Problem to solve ▸
Output the lines that follow exactly as they are.
>>>>>
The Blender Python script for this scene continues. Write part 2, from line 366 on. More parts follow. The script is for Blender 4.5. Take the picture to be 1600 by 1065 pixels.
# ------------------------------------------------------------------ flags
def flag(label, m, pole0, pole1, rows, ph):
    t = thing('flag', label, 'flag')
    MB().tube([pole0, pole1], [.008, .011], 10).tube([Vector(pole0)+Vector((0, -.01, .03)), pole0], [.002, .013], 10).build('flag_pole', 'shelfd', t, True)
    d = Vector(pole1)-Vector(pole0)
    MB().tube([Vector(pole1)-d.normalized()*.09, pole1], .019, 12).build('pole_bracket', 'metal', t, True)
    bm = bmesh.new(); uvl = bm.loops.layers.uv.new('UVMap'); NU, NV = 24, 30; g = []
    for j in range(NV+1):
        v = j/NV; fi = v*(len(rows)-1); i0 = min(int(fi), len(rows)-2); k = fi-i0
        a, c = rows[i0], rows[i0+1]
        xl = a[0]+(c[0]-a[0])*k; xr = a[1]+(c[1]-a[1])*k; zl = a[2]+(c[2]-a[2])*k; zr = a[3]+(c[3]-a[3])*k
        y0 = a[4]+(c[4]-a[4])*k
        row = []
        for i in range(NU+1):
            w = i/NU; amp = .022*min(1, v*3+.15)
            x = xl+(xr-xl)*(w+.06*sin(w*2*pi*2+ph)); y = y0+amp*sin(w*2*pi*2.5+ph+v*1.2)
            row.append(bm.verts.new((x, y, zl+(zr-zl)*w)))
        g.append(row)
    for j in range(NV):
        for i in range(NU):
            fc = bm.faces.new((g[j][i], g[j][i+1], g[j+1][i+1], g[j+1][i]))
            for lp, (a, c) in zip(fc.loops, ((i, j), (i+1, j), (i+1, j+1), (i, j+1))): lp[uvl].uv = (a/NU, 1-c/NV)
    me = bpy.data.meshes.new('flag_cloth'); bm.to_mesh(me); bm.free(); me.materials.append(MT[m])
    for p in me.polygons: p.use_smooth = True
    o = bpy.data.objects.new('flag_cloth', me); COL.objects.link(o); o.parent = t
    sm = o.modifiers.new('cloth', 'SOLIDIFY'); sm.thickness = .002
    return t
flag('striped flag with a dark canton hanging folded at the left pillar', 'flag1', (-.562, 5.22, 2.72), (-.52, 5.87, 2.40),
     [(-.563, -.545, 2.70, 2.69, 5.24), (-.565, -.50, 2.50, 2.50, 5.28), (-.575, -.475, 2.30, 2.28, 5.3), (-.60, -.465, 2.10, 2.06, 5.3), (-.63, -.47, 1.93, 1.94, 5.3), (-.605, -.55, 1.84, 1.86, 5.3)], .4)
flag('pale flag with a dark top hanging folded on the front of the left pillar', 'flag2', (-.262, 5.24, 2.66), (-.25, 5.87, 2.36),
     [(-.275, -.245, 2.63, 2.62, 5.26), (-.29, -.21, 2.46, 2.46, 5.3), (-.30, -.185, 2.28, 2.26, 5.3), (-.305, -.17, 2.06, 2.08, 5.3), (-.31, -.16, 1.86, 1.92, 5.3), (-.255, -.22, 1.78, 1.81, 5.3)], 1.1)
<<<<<
Output below ▸
The Blender Python script for this scene continues. Write part 2, from line 366 on. More parts follow. The script is for Blender 4.5. Take the picture to be 1600 by 1065 pixels.
# ------------------------------------------------------------------ flags
def flag(label, m, pole0, pole1, rows, ph):
    t = thing('flag', label, 'flag')
    MB().tube([pole0, pole1], [.008, .011], 10).tube([Vector(pole0)+Vector((0, -.01, .03)), pole0], [.002, .013], 10).build('flag_pole', 'shelfd', t, True)
    d = Vector(pole1)-Vector(pole0)
    MB().tube([Vector(pole1)-d.normalized()*.09, pole1], .019, 12).build('pole_bracket', 'metal', t, True)
    bm = bmesh.new(); uvl = bm.loops.layers.uv.new('UVMap'); NU, NV = 24, 30; g = []
    for j in range(NV+1):
        v = j/NV; fi = v*(len(rows)-1); i0 = min(int(fi), len(rows)-2); k = fi-i0
        a, c = rows[i0], rows[i0+1]
        xl = a[0]+(c[0]-a[0])*k; xr = a[1]+(c[1]-a[1])*k; zl = a[2]+(c[2]-a[2])*k; zr = a[3]+(c[3]-a[3])*k
        y0 = a[4]+(c[4]-a[4])*k
        row = []
        for i in range(NU+1):
            w = i/NU; amp = .022*min(1, v*3+.15)
            x = xl+(xr-xl)*(w+.06*sin(w*2*pi*2+ph)); y = y0+amp*sin(w*2*pi*2.5+ph+v*1.2)
            row.append(bm.verts.new((x, y, zl+(zr-zl)*w)))
        g.append(row)
    for j in range(NV):
        for i in range(NU):
            fc = bm.faces.new((g[j][i], g[j][i+1], g[j+1][i+1], g[j+1][i]))
            for lp, (a, c) in zip(fc.loops, ((i, j), (i+1, j), (i+1, j+1), (i, j+1))): lp[uvl].uv = (a/NU, 1-c/NV)
    me = bpy.data.meshes.new('flag_cloth'); bm.to_mesh(me); bm.free(); me.materials.append(MT[m])
    for p in me.polygons: p.use_smooth = True
    o = bpy.data.objects.new('flag_cloth', me); COL.objects.link(o); o.parent = t
    sm = o.modifiers.new('cloth', 'SOLIDIFY'); sm.thickness = .002
    return t
flag('striped flag with a dark canton hanging folded at the left pillar', 'flag1', (-.562, 5.22, 2.72), (-.52, 5.87, 2.40),
     [(-.563, -.545, 2.70, 2.69, 5.24), (-.565, -.50, 2.50, 2.50, 5.28), (-.575, -.475, 2.30, 2.28, 5.3), (-.60, -.465, 2.10, 2.06, 5.3), (-.63, -.47, 1.93, 1.94, 5.3), (-.605, -.55, 1.84, 1.86, 5.3)], .4)
flag('pale flag with a dark top hanging folded on the front of the left pillar', 'flag2', (-.262, 5.24, 2.66), (-.25, 5.87, 2.36),
     [(-.275, -.245, 2.63, 2.62, 5.26), (-.29, -.21, 2.46, 2.46, 5.3), (-.30, -.185, 2.28, 2.26, 5.3), (-.305, -.17, 2.06, 2.08, 5.3), (-.31, -.16, 1.86, 1.92, 5.3), (-.255, -.22, 1.78, 1.81, 5.3)], 1.1)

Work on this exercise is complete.